Please transcribe the listing below in full and word for word, without its pictures.

# SUPPLIED INFORMATION

--- Start ---

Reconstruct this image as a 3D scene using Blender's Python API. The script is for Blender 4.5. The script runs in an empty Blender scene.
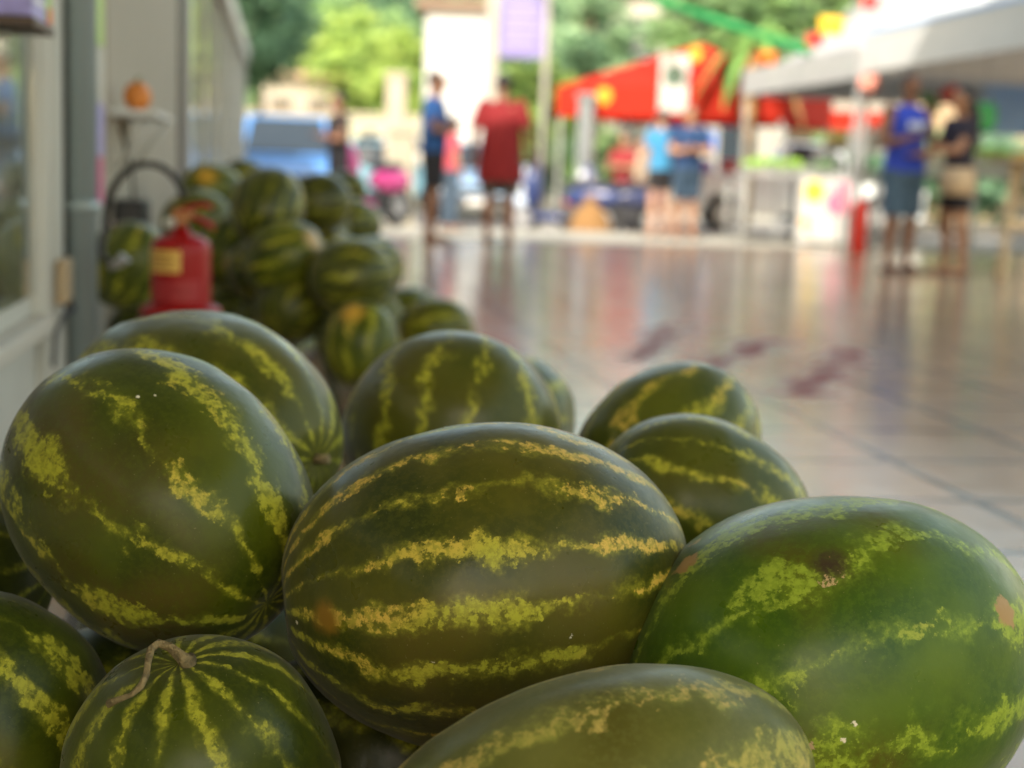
import bpy, bmesh, math, random
from mathutils import Vector, Matrix, noise as mnoise
random.seed(7)
R = math.radians
scene = bpy.context.scene
# ------------------------------------------------------------------ camera
FPX = 1500.0
PITCH = R(8.0); ROLL = math.atan(.0355)
CAM = Vector((0, 0, .75))
fwd = Vector((0, math.cos(PITCH), -math.sin(PITCH)))
_r0 = Vector((1, 0, 0)); _u0 = Vector((0, math.sin(PITCH), math.cos(PITCH)))
UP = _u0*math.cos(ROLL) - _r0*math.sin(ROLL)
RT = _r0*math.cos(ROLL) + _u0*math.sin(ROLL)
cd = bpy.data.cameras.new('camera'); cam = bpy.data.objects.new('camera', cd)
scene.collection.objects.link(cam)
m3 = Matrix((RT, UP, -fwd)).transposed()
cam.matrix_world = Matrix.Translation(CAM) @ m3.to_4x4()
cd.sensor_width = 36; cd.lens = 36*FPX/1024
cd.clip_start = .05; cd.clip_end = 2000
cd.dof.use_dof = True; cd.dof.focus_distance = 1.30; cd.dof.aperture_fstop = 3.6
scene.camera = cam
# ------------------------------------------------------------------ world, sun, exposure
SUN_EL, SUN_AZ = R(38), R(199)      # azimuth measured from +Y towards +X
world = bpy.data.worlds.new("World"); scene.world = world
world.use_nodes = True
wn = world.node_tree.nodes; wl = world.node_tree.links
bg = wn['Background']; sky = wn.new('ShaderNodeTexSky'); sky.sky_type = 'NISHITA'
sky.sun_disc = False; sky.sun_elevation = SUN_EL; sky.sun_rotation = SUN_AZ
sky.air_density = 1.3; sky.dust_density = 2.5; sky.ozone_density = 1.0
tint = wn.new('ShaderNodeMix'); tint.data_type = 'RGBA'; tint.blend_type = 'MULTIPLY'; tint.inputs[0].default_value = 1
tint.inputs[7].default_value = (1.13, 1.0, .78, 1)      # hazy warm white sky
wl.new(sky.outputs[0], tint.inputs[6]); wl.new(tint.outputs[2], bg.inputs[0]); bg.inputs[1].default_value = .15
sd = bpy.data.lights.new('sun', 'SUN'); sd.energy = 2.0; sd.angle = R(.6); sd.color = (1, .94, .84)
so = bpy.data.objects.new('sun', sd); scene.collection.objects.link(so)
sdir = Vector((math.sin(SUN_AZ)*math.cos(SUN_EL), math.cos(SUN_AZ)*math.cos(SUN_EL), math.sin(SUN_EL)))
so.rotation_euler = sdir.to_track_quat('Z', 'Y').to_euler(); so.location = (0, 0, 30)
scene.view_settings.view_transform = 'Standard'; scene.view_settings.look = 'None'
scene.view_settings.gamma = 1; scene.view_settings.exposure = 1.78
scene.render.engine = 'CYCLES'
scene.cycles.max_bounces = 8; scene.cycles.diffuse_bounces = 5; scene.cycles.transparent_max_bounces = 12

# ------------------------------------------------------------------ helpers
def at(px, py, Y):
    d = fwd + RT*((px-512)/FPX) - UP*((py-384)/FPX)
    return CAM + d*(Y/d.y)
def W(u, v, z=0):                      # frame of the arcade: u runs away along the shop wall, v across
    return Vector((-.153*u+.988*v, .988*u+.153*v, z))
WROT = math.atan2(.153, .988)
col = scene.collection
def srgb(r, g, b):
    f = lambda c: (c/12.92 if c <= .04045 else ((c+.055)/1.055)**2.4)
    return (f(r/255), f(g/255), f(b/255))
_m = {}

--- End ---

# FINAL ANSWER
Reconstruct this image as a 3D scene using Blender's Python API. The script is for Blender 4.5. The script runs in an empty Blender scene.
import bpy, bmesh, math, random
from mathutils import Vector, Matrix, noise as mnoise
random.seed(7)
R = math.radians
scene = bpy.context.scene
# ------------------------------------------------------------------ camera
FPX = 1500.0
PITCH = R(8.0); ROLL = math.atan(.0355)
CAM = Vector((0, 0, .75))
fwd = Vector((0, math.cos(PITCH), -math.sin(PITCH)))
_r0 = Vector((1, 0, 0)); _u0 = Vector((0, math.sin(PITCH), math.cos(PITCH)))
UP = _u0*math.cos(ROLL) - _r0*math.sin(ROLL)
RT = _r0*math.cos(ROLL) + _u0*math.sin(ROLL)
cd = bpy.data.cameras.new('camera'); cam = bpy.data.objects.new('camera', cd)
scene.collection.objects.link(cam)
m3 = Matrix((RT, UP, -fwd)).transposed()
cam.matrix_world = Matrix.Translation(CAM) @ m3.to_4x4()
cd.sensor_width = 36; cd.lens = 36*FPX/1024
cd.clip_start = .05; cd.clip_end = 2000
cd.dof.use_dof = True; cd.dof.focus_distance = 1.30; cd.dof.aperture_fstop = 3.6
scene.camera = cam
# ------------------------------------------------------------------ world, sun, exposure
SUN_EL, SUN_AZ = R(38), R(199)      # azimuth measured from +Y towards +X
world = bpy.data.worlds.new("World"); scene.world = world
world.use_nodes = True
wn = world.node_tree.nodes; wl = world.node_tree.links
bg = wn['Background']; sky = wn.new('ShaderNodeTexSky'); sky.sky_type = 'NISHITA'
sky.sun_disc = False; sky.sun_elevation = SUN_EL; sky.sun_rotation = SUN_AZ
sky.air_density = 1.3; sky.dust_density = 2.5; sky.ozone_density = 1.0
tint = wn.new('ShaderNodeMix'); tint.data_type = 'RGBA'; tint.blend_type = 'MULTIPLY'; tint.inputs[0].default_value = 1
tint.inputs[7].default_value = (1.13, 1.0, .78, 1)      # hazy warm white sky
wl.new(sky.outputs[0], tint.inputs[6]); wl.new(tint.outputs[2], bg.inputs[0]); bg.inputs[1].default_value = .15
sd = bpy.data.lights.new('sun', 'SUN'); sd.energy = 2.0; sd.angle = R(.6); sd.color = (1, .94, .84)
so = bpy.data.objects.new('sun', sd); scene.collection.objects.link(so)
sdir = Vector((math.sin(SUN_AZ)*math.cos(SUN_EL), math.cos(SUN_AZ)*math.cos(SUN_EL), math.sin(SUN_EL)))
so.rotation_euler = sdir.to_track_quat('Z', 'Y').to_euler(); so.location = (0, 0, 30)
scene.view_settings.view_transform = 'Standard'; scene.view_settings.look = 'None'
scene.view_settings.gamma = 1; scene.view_settings.exposure = 1.78
scene.render.engine = 'CYCLES'
scene.cycles.max_bounces = 8; scene.cycles.diffuse_bounces = 5; scene.cycles.transparent_max_bounces = 12

# ------------------------------------------------------------------ helpers
def at(px, py, Y):
    d = fwd + RT*((px-512)/FPX) - UP*((py-384)/FPX)
    return CAM + d*(Y/d.y)
def W(u, v, z=0):                      # frame of the arcade: u runs away along the shop wall, v across
    return Vector((-.153*u+.988*v, .988*u+.153*v, z))
WROT = math.atan2(.153, .988)
col = scene.collection
def srgb(r, g, b):
    f = lambda c: (c/12.92 if c <= .04045 else ((c+.055)/1.055)**2.4)
    return (f(r/255), f(g/255), f(b/255))
_m = {}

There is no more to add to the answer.